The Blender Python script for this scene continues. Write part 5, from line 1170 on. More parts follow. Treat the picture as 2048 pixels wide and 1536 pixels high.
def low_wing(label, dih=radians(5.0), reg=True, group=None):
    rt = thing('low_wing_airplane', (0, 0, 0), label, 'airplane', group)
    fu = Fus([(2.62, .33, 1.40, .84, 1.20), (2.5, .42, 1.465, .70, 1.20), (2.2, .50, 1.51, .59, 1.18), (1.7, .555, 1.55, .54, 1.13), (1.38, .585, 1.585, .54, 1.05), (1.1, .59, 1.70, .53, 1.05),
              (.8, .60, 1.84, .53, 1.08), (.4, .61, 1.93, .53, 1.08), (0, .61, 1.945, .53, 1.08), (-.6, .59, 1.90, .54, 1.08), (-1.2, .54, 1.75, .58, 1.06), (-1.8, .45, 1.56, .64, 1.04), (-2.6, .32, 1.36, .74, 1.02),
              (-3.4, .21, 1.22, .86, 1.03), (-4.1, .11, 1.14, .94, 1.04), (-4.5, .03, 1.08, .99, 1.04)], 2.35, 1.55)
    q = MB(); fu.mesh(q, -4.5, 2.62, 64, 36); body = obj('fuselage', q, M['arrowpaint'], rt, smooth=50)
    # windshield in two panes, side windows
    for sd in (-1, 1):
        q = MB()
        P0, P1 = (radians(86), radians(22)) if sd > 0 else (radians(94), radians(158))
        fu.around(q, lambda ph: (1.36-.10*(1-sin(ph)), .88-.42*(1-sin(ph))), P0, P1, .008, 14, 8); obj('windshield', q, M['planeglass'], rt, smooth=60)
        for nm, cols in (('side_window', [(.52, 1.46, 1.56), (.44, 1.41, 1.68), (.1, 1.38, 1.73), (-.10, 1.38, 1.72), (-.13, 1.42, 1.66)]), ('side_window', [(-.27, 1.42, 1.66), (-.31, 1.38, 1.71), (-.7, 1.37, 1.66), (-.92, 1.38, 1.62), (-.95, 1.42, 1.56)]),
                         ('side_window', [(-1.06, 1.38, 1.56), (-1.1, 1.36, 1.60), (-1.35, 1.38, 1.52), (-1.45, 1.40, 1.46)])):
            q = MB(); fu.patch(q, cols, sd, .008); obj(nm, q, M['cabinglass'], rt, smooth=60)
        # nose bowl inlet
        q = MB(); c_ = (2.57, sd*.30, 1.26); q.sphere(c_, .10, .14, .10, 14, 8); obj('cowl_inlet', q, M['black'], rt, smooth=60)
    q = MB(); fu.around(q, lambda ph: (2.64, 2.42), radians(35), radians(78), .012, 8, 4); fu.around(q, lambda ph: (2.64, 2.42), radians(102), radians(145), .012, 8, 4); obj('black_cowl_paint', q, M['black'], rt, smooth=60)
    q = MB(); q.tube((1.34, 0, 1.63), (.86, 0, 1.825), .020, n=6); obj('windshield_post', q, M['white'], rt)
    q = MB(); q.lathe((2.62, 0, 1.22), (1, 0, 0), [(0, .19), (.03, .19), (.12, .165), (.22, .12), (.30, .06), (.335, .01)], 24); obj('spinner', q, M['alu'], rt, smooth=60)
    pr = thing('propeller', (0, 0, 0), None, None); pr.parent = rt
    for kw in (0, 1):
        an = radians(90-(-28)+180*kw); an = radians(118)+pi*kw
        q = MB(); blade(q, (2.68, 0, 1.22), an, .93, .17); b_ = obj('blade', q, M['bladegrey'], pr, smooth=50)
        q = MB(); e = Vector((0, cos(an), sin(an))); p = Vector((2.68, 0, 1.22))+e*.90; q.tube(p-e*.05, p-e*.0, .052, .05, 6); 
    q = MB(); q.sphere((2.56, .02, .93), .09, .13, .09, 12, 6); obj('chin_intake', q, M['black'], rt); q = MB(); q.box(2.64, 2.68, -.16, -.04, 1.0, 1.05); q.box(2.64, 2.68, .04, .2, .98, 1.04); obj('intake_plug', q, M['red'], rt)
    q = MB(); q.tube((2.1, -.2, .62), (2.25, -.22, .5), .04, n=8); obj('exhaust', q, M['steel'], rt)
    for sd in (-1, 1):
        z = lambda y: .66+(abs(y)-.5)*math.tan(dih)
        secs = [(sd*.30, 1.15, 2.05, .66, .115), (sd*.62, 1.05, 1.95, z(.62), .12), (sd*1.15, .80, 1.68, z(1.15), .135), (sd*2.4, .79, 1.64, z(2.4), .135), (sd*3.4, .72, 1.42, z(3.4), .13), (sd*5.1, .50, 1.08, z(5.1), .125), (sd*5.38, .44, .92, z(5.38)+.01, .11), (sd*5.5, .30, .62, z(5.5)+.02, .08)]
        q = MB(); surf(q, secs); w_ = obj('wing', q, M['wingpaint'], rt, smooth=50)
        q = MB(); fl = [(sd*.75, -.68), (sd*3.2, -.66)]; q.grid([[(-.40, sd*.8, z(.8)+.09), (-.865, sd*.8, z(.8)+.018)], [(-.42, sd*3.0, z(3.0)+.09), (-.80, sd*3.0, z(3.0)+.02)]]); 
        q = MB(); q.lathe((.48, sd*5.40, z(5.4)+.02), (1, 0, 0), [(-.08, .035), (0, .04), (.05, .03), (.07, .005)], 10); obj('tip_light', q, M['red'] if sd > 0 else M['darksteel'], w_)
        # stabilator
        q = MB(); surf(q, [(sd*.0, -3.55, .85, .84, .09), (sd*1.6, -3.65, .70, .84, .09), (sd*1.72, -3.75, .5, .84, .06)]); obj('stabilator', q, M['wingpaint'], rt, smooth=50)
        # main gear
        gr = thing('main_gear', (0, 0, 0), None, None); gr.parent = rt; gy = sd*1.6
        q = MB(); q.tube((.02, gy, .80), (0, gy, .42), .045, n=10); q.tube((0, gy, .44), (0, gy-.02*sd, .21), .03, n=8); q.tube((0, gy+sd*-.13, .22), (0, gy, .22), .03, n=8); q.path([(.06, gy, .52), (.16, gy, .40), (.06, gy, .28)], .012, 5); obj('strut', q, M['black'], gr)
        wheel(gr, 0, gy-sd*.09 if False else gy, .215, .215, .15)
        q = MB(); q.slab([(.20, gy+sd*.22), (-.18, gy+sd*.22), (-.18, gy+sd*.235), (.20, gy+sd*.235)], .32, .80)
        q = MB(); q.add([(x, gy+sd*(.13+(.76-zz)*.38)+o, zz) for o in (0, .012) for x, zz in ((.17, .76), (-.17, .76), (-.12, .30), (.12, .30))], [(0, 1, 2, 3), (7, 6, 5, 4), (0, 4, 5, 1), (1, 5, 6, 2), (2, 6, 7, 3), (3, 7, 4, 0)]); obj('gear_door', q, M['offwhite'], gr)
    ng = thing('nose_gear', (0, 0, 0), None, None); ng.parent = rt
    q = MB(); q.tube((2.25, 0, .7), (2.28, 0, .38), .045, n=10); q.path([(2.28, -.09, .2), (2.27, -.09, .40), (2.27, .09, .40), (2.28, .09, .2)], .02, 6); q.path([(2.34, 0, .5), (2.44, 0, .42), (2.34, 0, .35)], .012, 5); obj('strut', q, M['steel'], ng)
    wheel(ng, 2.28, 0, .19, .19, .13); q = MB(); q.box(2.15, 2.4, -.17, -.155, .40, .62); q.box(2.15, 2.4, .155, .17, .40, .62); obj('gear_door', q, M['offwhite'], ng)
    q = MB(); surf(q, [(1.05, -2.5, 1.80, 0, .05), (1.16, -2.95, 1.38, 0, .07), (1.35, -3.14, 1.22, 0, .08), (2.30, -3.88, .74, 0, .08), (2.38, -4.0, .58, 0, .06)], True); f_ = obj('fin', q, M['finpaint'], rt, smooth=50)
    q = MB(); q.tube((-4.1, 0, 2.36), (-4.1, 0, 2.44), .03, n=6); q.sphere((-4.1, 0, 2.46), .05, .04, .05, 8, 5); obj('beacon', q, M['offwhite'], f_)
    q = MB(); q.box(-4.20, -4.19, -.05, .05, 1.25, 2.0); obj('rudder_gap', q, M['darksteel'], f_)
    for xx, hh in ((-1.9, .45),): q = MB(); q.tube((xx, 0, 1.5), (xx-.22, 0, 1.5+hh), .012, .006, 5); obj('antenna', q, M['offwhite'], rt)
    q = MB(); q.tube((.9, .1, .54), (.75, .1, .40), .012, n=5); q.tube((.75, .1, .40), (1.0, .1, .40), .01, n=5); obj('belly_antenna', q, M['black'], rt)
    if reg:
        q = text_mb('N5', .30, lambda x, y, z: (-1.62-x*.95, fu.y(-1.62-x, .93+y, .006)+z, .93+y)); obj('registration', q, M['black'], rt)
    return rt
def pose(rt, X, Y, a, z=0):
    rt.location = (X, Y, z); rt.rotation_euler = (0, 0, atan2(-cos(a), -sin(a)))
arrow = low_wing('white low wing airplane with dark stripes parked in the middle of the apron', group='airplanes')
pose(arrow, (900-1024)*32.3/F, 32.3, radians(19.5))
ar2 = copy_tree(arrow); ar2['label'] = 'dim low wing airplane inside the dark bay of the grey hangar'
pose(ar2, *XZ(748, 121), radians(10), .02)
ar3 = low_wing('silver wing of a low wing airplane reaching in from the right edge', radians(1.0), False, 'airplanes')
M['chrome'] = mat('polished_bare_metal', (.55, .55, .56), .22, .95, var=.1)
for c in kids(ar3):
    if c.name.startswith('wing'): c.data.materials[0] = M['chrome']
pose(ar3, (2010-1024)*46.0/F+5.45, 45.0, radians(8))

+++

• [What you have to do]:
Of all the lines above, how many contain "from"? Give the number and nothing more.

• [Result for this exercise]:
2